I keep getting permission errors when trying to install npm packages on my Mac running Sequoia 15.4. Every time I run the install command, I see this error:
npm ERR! code EACCES
npm ERR! syscall mkdir
npm ERR! path /usr/local/lib/node_modules/package-name
npm ERR! errno -13
npm ERR! Error: EACCES: permission denied, mkdir '/usr/local/lib/node_modules/package-name'
npm ERR! at Object.mkdirSync (node:fs:1382:3)
npm ERR! at /usr/local/lib/node_modules/npm/lib/utils/move.js:15:8
npm ERR!
npm ERR! The operation was rejected by your operating system.
npm ERR! It is likely you do not have the permissions to access this file as the current user
I already tried installing through brew and also attempted to use nvm but still getting the same permission issues. When I try to change npm’s default directory the terminal says the command is not recognized. Has anyone found a working solution for this on newer MacOS versions?
Had this exact problem after upgrading to Sequoia - drove me crazy for weeks. Newer macOS versions have stricter System Integrity Protection that blocks writes to /usr/local/lib/node_modules even with sudo. What finally worked: completely remove the existing Node installation and do a fresh install with nvm. Here’s the key step everyone misses - clear the npm cache first with npm cache clean --force before the nvm setup. Then install Node through nvm and set the default version. Permission errors usually stick around because remnants of the old installation conflict with the new one. After the clean nvm install, I never had to mess with prefix configs or PATH exports. Been running smooth for months now across multiple projects.
Honestly, just nuke everything and start over. Remove node completely with sudo rm -rf /usr/local/{lib/node{,/.npm,_modules},bin,share/man}/{npm*,node*,man1/node*} then reinstall from scratch. Sequoia broke so many dev setups - clean slate’s usually faster than fighting permissions.
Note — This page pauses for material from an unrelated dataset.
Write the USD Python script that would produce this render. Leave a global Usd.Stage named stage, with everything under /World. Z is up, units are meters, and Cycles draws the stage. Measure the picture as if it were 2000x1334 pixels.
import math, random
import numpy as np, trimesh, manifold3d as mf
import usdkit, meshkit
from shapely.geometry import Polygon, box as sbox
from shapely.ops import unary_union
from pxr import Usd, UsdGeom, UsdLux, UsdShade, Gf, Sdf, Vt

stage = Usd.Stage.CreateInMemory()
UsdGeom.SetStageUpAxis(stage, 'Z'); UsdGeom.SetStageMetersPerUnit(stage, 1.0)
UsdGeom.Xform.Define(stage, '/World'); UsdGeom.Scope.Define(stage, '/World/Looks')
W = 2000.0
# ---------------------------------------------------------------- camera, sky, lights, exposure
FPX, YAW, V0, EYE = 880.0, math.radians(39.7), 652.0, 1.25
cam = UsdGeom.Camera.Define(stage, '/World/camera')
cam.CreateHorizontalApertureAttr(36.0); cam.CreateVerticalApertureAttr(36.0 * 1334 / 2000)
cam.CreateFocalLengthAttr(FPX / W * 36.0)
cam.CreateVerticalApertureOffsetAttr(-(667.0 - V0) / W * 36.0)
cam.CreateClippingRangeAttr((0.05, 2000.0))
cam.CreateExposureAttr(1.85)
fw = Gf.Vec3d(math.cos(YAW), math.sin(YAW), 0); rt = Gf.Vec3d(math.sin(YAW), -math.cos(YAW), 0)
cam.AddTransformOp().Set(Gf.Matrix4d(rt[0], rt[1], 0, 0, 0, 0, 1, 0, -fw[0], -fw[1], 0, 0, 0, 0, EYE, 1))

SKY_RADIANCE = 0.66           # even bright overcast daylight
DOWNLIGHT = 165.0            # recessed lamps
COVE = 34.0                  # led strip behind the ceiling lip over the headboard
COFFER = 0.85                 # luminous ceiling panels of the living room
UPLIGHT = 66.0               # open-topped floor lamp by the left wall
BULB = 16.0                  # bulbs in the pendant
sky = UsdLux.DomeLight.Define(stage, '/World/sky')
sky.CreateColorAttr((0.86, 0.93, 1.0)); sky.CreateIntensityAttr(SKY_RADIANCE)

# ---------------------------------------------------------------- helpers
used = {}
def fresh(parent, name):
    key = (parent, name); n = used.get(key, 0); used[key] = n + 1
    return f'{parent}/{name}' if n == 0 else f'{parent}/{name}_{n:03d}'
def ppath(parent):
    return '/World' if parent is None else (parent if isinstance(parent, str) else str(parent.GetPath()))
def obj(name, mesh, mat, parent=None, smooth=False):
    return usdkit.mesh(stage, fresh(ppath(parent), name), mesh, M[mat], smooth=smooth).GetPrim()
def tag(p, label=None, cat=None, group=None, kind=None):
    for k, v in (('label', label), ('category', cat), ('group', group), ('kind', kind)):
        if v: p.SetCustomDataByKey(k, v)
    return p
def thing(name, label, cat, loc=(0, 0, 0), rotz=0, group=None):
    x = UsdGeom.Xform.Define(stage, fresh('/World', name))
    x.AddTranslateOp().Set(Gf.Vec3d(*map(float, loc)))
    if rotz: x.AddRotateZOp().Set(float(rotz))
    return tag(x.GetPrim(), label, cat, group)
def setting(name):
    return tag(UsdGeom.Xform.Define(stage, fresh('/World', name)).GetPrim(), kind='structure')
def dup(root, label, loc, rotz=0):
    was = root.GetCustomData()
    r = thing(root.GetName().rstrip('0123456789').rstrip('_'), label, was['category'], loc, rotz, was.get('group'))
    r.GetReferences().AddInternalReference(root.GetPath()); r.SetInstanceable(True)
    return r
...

Hit this exact nightmare after upgrading to Sequoia - wasted hours on it. macOS changed how it handles system directory permissions, so /usr/local/lib/node_modules gets locked down tight. Skip the prefix changes and nvm reinstalls - there’s an easier fix that actually works. Run which npm and npm config get prefix to see where your npm lives. If it’s pointing to system directories, you’re fighting macOS itself. Just grab the latest Node installer from nodejs.org and run it. This sets up a proper user-space install that plays nice with the new permission system. After installing, check npm config get prefix again - it should point somewhere under your user directory, not /usr/local. No cache clearing or PATH tweaks needed. The trick is working with macOS permissions instead of fighting them.
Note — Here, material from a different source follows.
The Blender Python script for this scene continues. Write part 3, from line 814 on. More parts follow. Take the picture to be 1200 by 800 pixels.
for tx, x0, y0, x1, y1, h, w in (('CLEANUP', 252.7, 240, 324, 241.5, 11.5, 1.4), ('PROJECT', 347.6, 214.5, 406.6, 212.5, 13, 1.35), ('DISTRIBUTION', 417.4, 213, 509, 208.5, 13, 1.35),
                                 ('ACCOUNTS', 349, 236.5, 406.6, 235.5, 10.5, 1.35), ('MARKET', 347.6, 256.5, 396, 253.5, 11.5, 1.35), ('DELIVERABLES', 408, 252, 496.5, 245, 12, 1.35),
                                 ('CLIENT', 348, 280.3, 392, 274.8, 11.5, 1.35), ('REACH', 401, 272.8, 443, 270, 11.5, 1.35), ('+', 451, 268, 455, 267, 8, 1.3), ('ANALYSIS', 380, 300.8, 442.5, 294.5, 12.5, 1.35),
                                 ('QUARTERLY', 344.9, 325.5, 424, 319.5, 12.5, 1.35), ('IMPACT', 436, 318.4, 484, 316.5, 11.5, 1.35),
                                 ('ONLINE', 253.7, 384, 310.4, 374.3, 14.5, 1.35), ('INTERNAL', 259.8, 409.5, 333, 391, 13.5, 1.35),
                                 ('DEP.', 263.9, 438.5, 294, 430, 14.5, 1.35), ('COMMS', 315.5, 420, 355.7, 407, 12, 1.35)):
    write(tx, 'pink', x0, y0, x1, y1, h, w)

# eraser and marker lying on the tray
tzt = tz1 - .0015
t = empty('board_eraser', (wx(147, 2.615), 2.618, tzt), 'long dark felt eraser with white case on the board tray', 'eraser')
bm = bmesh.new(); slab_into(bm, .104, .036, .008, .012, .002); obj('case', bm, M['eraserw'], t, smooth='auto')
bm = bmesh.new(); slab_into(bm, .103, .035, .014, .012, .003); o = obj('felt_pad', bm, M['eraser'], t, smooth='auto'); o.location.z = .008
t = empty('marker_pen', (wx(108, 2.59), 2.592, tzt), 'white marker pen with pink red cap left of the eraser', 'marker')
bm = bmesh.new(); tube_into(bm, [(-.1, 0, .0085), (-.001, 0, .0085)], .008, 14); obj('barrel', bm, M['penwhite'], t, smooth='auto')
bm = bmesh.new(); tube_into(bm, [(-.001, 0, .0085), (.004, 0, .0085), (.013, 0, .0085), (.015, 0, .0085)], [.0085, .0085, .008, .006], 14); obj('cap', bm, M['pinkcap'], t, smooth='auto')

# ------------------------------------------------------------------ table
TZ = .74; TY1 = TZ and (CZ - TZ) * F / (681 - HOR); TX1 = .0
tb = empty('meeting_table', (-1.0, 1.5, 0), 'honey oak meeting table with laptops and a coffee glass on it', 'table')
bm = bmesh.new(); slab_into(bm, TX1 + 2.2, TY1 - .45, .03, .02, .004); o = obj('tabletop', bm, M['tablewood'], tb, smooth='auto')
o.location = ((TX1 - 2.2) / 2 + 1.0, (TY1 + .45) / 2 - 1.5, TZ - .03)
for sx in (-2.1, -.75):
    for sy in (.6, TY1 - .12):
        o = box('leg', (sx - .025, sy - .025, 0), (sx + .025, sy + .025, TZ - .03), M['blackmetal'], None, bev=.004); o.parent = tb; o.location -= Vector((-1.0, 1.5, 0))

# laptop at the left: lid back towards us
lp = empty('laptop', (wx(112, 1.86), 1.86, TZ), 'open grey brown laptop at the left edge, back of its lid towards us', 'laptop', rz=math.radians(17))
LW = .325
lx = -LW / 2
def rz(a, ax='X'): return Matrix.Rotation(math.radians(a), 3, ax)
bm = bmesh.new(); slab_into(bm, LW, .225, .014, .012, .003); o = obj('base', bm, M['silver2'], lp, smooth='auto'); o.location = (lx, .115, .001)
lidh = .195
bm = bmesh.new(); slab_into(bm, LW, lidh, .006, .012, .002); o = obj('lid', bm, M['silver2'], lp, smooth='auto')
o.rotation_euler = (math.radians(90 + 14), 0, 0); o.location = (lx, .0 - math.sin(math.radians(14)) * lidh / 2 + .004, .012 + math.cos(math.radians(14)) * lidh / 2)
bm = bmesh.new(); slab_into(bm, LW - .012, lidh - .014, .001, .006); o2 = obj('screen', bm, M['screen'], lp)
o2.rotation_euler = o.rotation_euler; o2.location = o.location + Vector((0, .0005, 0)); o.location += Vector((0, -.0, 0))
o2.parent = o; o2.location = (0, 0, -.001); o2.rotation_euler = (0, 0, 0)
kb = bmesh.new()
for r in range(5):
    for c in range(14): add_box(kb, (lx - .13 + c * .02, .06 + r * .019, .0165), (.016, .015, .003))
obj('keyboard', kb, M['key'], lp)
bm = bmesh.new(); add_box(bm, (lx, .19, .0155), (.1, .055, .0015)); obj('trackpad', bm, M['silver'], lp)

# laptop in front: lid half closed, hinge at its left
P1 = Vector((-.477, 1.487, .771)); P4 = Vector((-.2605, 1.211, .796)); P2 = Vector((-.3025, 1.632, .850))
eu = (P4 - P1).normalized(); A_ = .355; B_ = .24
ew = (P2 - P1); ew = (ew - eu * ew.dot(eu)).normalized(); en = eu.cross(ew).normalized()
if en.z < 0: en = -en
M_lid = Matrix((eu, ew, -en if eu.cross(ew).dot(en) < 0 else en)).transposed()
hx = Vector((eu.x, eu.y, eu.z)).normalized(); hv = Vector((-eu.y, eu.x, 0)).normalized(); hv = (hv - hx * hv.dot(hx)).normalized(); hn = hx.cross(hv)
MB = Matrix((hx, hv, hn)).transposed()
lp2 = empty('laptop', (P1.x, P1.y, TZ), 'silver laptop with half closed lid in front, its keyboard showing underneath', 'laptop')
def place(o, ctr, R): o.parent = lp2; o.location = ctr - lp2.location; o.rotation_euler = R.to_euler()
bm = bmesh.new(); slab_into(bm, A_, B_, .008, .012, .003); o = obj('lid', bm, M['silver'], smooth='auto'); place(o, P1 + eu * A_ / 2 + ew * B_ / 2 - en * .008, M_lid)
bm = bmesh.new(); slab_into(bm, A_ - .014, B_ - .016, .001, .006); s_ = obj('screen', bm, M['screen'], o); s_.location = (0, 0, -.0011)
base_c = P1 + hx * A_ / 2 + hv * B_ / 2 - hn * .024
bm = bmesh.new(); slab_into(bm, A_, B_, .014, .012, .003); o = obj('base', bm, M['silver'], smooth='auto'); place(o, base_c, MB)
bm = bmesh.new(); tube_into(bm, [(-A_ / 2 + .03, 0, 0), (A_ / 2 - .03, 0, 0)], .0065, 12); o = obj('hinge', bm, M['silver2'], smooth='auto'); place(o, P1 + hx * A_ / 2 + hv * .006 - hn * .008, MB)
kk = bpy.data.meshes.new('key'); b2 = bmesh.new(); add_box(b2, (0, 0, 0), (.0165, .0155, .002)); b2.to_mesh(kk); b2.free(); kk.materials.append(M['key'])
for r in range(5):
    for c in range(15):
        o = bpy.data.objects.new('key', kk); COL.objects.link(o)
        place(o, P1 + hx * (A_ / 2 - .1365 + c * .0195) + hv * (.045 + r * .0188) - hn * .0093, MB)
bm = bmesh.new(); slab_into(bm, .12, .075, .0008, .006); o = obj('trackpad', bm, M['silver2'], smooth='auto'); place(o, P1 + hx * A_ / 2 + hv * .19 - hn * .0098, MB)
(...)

try running npm config set prefix ~/.npm-global and don’t forget to add export PATH=~/.npm-global/bin:$PATH to your .zshrc. this worked for me after struggling for hours with the same issue. no need for sudo!
Been there. Sequoia wrecked our entire dev team’s setup last quarter.
Everyone’s suggesting local fixes, but you’ll hit this again with the next macOS update or when onboarding new people. I learned this managing 20+ engineers.
Real solution? Move npm operations off your local machine completely. Set up automated workflows that handle package installation and builds in clean environments.
When I need to install packages or run builds, I trigger cloud automation that does everything without touching my local npm setup. No permission fights, no broken environments after system updates.
This saved our team weeks of troubleshooting. New hires get productive immediately instead of spending days fixing local environment issues.
The npm permission dance on Mac is brutal. I’ve watched it destroy entire dev teams during local environment setup.
Sure, changing the npm prefix works, but you’re still stuck with local dependency headaches. Every new team member or system update means the same troubleshooting nightmare all over again.
I gave up fighting local setup issues years ago. Now I run everything through cloud automation. No permission errors, no “works on my machine” BS.
Need to install packages or run builds? I trigger automated workflows that handle it all in a clean environment. Packages install, tests run, results come back - my local machine stays untouched.
Teams love this because everyone gets identical environments. No more debugging npm configs.